- _INSTRUCTION_: Reproduce the section of the listing that begins at the line containing "0, CEIL), 'wall_paper')" and finishes at the line containing "hd, smooth=40, bevel=.001)". Include both end lines and nothing beyond them.

>> START DATA EXTRACT

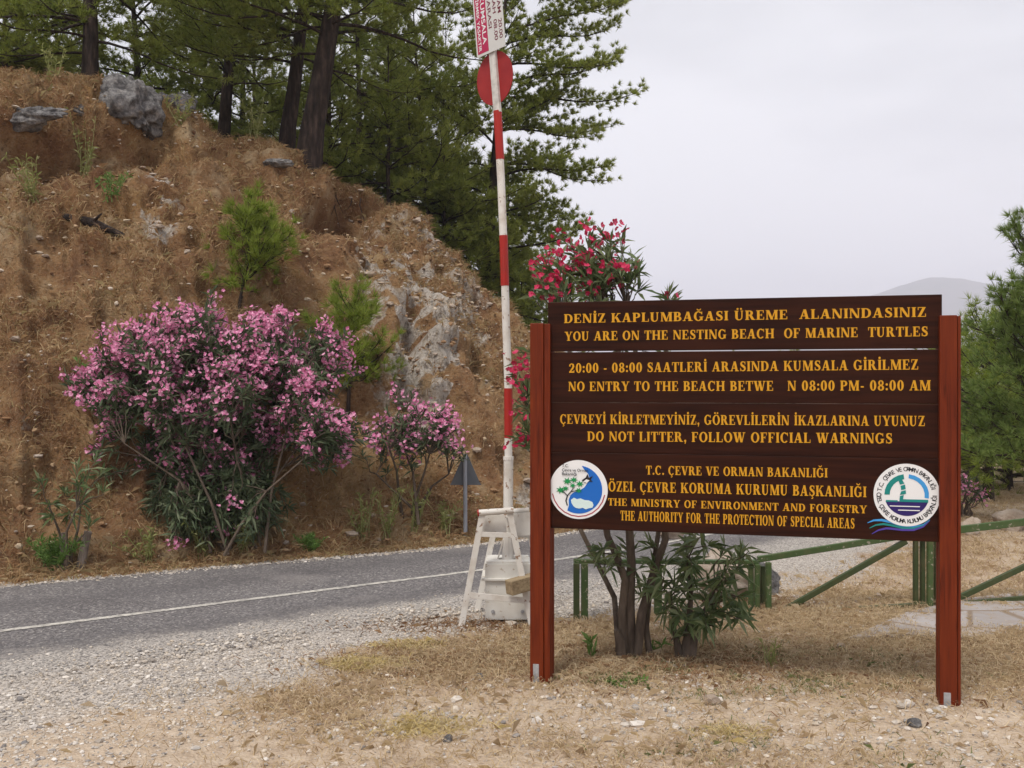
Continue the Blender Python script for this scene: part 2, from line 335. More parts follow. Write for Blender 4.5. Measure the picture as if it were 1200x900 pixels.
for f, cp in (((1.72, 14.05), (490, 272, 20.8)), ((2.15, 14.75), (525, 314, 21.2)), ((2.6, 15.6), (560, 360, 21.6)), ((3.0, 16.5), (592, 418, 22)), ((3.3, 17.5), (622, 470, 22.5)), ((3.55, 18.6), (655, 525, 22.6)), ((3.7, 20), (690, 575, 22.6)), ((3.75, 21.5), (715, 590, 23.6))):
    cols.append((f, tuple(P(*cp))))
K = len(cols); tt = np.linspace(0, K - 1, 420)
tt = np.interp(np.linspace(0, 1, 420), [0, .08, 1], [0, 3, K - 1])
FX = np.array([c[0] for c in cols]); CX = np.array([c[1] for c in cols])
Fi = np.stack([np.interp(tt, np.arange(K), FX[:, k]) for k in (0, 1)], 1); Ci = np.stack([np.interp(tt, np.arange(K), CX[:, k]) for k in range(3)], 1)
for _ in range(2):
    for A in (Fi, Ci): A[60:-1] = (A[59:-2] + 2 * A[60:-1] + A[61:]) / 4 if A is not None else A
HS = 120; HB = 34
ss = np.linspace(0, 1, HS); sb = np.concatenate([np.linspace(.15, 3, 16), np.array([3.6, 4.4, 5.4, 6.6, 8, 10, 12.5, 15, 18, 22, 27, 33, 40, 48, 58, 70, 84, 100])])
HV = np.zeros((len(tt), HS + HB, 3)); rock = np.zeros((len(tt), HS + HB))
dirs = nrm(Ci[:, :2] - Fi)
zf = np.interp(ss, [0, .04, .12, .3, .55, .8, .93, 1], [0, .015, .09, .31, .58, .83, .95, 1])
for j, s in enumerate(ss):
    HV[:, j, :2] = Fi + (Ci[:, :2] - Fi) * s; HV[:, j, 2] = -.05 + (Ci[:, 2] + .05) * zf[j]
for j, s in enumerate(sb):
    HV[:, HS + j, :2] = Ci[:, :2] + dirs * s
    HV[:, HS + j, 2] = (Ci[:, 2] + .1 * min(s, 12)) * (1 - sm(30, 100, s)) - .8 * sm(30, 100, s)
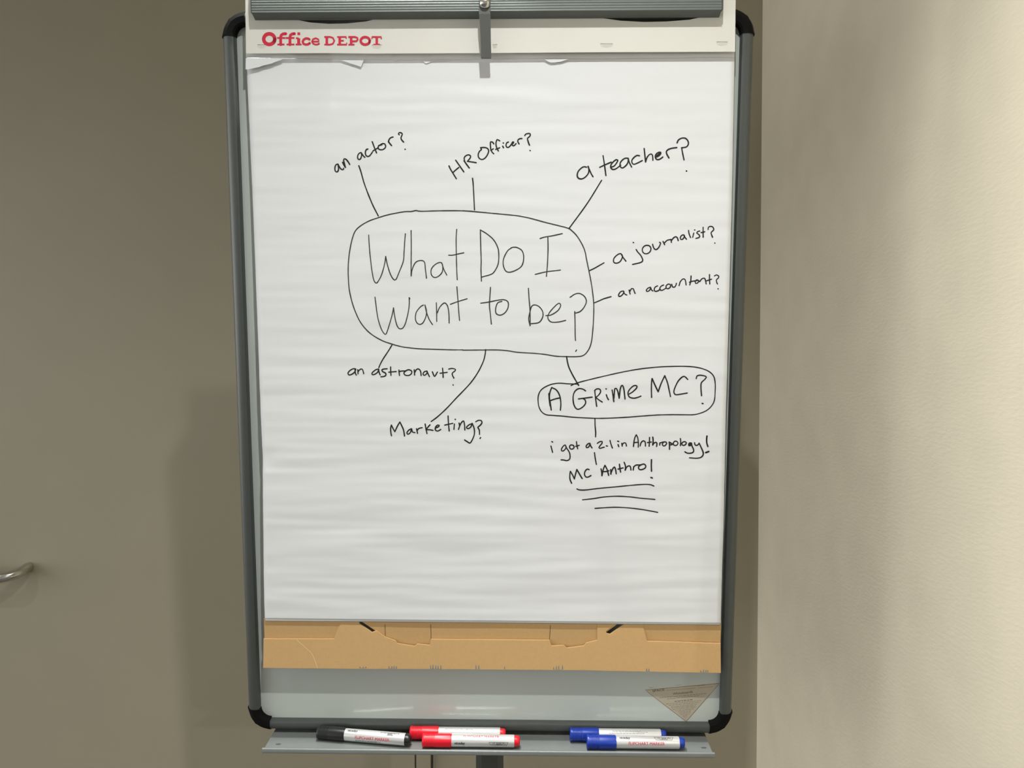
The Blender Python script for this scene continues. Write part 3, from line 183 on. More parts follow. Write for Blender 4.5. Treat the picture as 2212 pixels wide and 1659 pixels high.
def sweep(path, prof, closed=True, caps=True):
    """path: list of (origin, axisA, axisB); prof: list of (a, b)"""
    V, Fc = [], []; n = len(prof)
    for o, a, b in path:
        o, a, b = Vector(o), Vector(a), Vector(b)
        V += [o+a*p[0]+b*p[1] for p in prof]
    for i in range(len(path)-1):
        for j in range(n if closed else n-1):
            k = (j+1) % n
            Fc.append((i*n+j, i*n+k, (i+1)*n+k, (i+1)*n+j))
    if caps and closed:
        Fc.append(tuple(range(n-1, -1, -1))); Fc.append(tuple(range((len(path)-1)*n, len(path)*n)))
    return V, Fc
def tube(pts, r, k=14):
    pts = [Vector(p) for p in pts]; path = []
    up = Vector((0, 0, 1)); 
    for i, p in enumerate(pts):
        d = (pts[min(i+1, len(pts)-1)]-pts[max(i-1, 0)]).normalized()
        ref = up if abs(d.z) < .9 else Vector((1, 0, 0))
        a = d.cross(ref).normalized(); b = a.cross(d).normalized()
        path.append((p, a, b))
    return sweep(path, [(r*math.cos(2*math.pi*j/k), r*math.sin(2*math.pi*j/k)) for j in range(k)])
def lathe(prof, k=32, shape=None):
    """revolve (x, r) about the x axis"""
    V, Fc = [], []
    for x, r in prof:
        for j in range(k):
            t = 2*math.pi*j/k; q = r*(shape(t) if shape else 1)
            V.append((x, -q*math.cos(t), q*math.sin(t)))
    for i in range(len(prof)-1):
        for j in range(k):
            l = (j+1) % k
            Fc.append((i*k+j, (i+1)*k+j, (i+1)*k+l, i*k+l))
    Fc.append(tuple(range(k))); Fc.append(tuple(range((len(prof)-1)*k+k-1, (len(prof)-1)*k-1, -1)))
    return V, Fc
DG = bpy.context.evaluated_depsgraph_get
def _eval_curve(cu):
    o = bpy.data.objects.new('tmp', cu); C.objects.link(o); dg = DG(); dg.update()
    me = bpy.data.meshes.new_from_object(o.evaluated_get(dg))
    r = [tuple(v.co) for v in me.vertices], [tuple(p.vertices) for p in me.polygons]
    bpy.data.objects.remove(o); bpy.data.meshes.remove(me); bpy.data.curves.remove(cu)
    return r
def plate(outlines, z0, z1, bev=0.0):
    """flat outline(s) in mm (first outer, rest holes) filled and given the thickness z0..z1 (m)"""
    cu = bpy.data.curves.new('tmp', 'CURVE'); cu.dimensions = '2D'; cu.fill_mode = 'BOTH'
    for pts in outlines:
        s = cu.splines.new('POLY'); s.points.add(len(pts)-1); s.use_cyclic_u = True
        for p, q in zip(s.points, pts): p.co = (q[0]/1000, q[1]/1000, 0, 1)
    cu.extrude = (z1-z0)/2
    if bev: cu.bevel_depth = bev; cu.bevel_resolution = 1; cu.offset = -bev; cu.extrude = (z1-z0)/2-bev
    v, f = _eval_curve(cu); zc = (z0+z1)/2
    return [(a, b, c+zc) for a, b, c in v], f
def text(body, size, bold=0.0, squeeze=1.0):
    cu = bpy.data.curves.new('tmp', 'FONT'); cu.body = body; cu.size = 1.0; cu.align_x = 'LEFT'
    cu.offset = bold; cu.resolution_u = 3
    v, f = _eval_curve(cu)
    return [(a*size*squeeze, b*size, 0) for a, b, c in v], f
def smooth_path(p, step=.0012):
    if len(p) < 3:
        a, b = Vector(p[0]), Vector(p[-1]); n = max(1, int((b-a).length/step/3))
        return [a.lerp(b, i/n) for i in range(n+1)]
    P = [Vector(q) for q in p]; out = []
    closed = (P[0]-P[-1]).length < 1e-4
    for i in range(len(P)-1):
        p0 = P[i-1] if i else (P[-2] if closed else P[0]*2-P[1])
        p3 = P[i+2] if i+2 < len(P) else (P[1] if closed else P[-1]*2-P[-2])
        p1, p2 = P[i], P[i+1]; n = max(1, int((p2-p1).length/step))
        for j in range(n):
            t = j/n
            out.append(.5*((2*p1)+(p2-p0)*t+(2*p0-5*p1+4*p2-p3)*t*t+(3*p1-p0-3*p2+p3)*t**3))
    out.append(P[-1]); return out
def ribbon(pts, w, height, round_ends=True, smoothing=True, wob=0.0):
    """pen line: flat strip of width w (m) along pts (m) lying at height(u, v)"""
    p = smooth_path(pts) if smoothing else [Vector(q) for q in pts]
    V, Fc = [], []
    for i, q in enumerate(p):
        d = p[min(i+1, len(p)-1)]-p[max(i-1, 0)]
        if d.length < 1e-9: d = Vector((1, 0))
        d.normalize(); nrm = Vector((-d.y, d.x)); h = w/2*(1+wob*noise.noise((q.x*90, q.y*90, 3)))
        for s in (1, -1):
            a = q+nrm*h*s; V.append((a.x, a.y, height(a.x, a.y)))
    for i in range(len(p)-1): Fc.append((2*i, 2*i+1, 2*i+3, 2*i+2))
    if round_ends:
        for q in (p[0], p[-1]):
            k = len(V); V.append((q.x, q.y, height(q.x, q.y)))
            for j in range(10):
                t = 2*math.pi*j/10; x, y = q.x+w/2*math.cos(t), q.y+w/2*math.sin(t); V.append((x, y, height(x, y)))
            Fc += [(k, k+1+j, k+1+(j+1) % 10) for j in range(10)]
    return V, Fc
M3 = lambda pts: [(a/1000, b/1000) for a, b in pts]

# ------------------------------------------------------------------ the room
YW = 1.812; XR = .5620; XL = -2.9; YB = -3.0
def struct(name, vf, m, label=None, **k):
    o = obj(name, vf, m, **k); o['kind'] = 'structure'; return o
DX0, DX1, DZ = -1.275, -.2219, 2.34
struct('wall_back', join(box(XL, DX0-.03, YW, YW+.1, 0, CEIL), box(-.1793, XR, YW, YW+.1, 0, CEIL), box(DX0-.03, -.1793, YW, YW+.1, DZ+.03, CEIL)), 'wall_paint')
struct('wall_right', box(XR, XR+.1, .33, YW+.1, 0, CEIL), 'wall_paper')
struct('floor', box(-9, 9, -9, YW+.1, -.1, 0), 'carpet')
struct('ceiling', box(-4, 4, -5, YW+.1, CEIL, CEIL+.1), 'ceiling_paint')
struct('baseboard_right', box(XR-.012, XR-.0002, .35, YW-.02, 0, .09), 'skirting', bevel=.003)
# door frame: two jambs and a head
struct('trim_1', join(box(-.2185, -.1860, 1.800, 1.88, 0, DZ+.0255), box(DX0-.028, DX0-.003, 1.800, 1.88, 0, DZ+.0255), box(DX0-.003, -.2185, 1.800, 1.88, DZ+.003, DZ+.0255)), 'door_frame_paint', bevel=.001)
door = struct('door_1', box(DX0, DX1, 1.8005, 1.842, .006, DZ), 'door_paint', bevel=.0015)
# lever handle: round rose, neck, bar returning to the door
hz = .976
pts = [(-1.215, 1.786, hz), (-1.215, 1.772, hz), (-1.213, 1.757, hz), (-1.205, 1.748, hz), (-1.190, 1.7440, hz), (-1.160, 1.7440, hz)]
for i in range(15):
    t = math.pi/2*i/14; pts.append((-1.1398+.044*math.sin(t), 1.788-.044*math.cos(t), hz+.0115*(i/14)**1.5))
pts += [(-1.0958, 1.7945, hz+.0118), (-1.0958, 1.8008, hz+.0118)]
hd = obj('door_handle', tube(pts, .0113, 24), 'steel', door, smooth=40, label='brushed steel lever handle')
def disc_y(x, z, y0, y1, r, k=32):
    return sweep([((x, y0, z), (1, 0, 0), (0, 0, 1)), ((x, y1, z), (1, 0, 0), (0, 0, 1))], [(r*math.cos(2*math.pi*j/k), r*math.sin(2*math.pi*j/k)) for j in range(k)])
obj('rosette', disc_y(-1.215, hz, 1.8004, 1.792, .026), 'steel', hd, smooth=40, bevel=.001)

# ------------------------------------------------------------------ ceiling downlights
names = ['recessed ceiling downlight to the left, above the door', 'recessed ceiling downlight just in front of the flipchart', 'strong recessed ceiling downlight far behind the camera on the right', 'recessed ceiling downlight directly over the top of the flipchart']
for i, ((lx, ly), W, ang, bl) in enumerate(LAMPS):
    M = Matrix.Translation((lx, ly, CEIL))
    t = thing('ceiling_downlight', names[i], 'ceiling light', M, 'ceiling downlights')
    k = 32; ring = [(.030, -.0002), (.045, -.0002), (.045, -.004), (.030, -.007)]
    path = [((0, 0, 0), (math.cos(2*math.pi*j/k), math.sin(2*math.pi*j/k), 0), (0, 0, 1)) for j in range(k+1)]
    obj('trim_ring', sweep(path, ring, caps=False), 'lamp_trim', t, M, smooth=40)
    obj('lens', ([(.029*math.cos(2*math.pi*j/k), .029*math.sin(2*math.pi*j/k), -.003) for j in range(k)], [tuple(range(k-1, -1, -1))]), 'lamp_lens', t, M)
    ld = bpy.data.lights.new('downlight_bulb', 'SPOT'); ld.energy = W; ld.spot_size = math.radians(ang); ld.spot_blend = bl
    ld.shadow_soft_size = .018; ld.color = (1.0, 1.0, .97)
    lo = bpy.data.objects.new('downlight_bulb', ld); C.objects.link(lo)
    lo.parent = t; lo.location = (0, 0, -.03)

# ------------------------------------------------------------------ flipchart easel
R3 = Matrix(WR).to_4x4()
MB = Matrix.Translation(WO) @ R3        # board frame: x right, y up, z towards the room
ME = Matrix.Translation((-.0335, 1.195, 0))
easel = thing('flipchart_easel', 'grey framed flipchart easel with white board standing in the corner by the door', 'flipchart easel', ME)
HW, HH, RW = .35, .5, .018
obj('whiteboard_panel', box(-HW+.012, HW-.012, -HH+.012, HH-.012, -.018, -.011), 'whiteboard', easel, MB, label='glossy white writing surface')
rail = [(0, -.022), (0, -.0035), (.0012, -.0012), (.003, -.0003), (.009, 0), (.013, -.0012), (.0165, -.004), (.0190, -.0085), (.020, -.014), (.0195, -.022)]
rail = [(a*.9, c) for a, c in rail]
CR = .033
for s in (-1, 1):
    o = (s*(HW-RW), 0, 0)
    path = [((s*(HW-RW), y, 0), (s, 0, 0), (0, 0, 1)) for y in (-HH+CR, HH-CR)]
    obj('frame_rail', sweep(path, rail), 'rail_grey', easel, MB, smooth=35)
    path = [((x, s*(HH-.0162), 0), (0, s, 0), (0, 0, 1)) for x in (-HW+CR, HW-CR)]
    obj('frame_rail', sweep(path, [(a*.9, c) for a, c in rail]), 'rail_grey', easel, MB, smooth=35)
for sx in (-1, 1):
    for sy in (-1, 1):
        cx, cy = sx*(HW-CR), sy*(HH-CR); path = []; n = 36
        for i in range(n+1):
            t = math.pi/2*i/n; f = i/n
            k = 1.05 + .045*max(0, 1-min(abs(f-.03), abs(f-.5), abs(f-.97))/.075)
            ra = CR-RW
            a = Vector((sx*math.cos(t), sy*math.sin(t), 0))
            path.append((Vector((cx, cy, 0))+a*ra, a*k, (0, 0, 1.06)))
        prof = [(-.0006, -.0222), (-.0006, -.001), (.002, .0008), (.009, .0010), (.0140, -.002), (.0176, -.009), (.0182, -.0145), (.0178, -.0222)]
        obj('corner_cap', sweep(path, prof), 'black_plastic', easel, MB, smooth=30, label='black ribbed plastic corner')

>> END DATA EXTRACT

- _WRITTEN ANSWER_:
struct('wall_right', box(XR, XR+.1, .33, YW+.1, 0, CEIL), 'wall_paper')
struct('floor', box(-9, 9, -9, YW+.1, -.1, 0), 'carpet')
struct('ceiling', box(-4, 4, -5, YW+.1, CEIL, CEIL+.1), 'ceiling_paint')
struct('baseboard_right', box(XR-.012, XR-.0002, .35, YW-.02, 0, .09), 'skirting', bevel=.003)
# door frame: two jambs and a head
struct('trim_1', join(box(-.2185, -.1860, 1.800, 1.88, 0, DZ+.0255), box(DX0-.028, DX0-.003, 1.800, 1.88, 0, DZ+.0255), box(DX0-.003, -.2185, 1.800, 1.88, DZ+.003, DZ+.0255)), 'door_frame_paint', bevel=.001)
door = struct('door_1', box(DX0, DX1, 1.8005, 1.842, .006, DZ), 'door_paint', bevel=.0015)
# lever handle: round rose, neck, bar returning to the door
hz = .976
pts = [(-1.215, 1.786, hz), (-1.215, 1.772, hz), (-1.213, 1.757, hz), (-1.205, 1.748, hz), (-1.190, 1.7440, hz), (-1.160, 1.7440, hz)]
for i in range(15):
    t = math.pi/2*i/14; pts.append((-1.1398+.044*math.sin(t), 1.788-.044*math.cos(t), hz+.0115*(i/14)**1.5))
pts += [(-1.0958, 1.7945, hz+.0118), (-1.0958, 1.8008, hz+.0118)]
hd = obj('door_handle', tube(pts, .0113, 24), 'steel', door, smooth=40, label='brushed steel lever handle')
def disc_y(x, z, y0, y1, r, k=32):
    return sweep([((x, y0, z), (1, 0, 0), (0, 0, 1)), ((x, y1, z), (1, 0, 0), (0, 0, 1))], [(r*math.cos(2*math.pi*j/k), r*math.sin(2*math.pi*j/k)) for j in range(k)])
obj('rosette', disc_y(-1.215, hz, 1.8004, 1.792, .026), 'steel', hd, smooth=40, bevel=.001)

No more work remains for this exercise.